Le film baigne donc dans une atmosphère mélancolique, renforcée par le paysage du vieux sud texan qui défile sur fond de musique country, dans laquelle les principaux policiers (Tanner et Slide) savent pertinemment que les Pouplin se sont mis eux-mêmes dans une position qui les vouera à une destruction qu’ils ne méritent pas. Le spectateur est lui-même amené à sympathiser avec Michael et Lou Jean (enfin tout de même, cette dernière est incarnée par Goldie Hawn, fidèle à elle-même, donc infantile, ce qui pourra agacer), qui croient dur comme fer en leurs chances, et qui n’hésitent pas une seconde à faire confiance à Tanner, malgré plusieurs tentatives pour les stopper.

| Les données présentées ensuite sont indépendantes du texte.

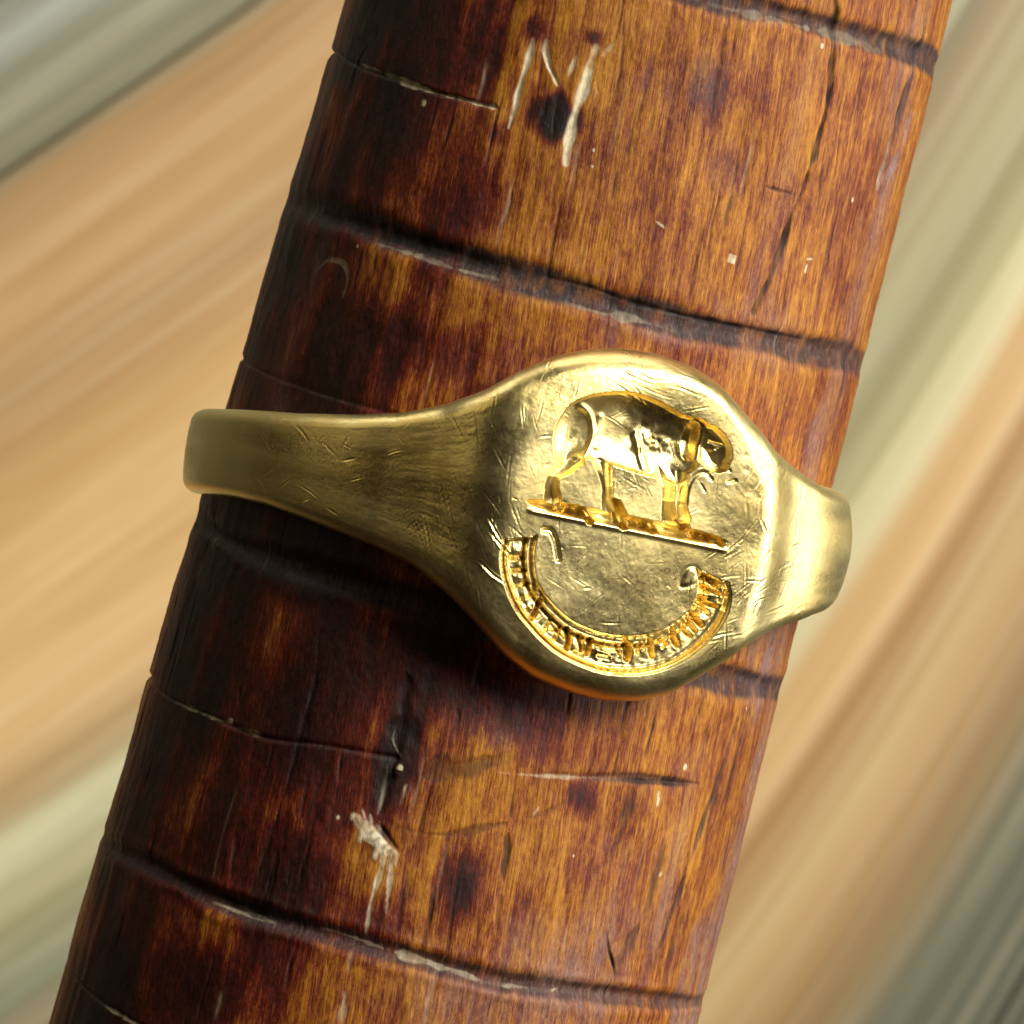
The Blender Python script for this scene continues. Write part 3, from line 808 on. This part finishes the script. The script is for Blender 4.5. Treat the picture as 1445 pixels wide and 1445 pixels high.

Ces quelques scènes d’action sont au passage excellemment réalisées par Steven Spielberg, qui connait son sujet puisque son film précédent fut le très bon thriller routier Duel.
Avec Sugarland Express, son second film cinéma, Spielberg commence déjà à placer l’entité familiale au-dessus de tout, au dessus de la loi s’il le faut, et il met les sentiments humains au coeur des choses. Sa grande qualité ici est de ne pas l’avoir fait à grand renfort d’ingrédients mélodramatiques : le scénario, rédigé subtilement, se suffit à lui-même, et aucun grandiloquent artifice (longues tirades, larmes, musique…) ne sera utilisé. Il ne s’agit pas d’un mélodrame, il s’agit d’un film mélancolique.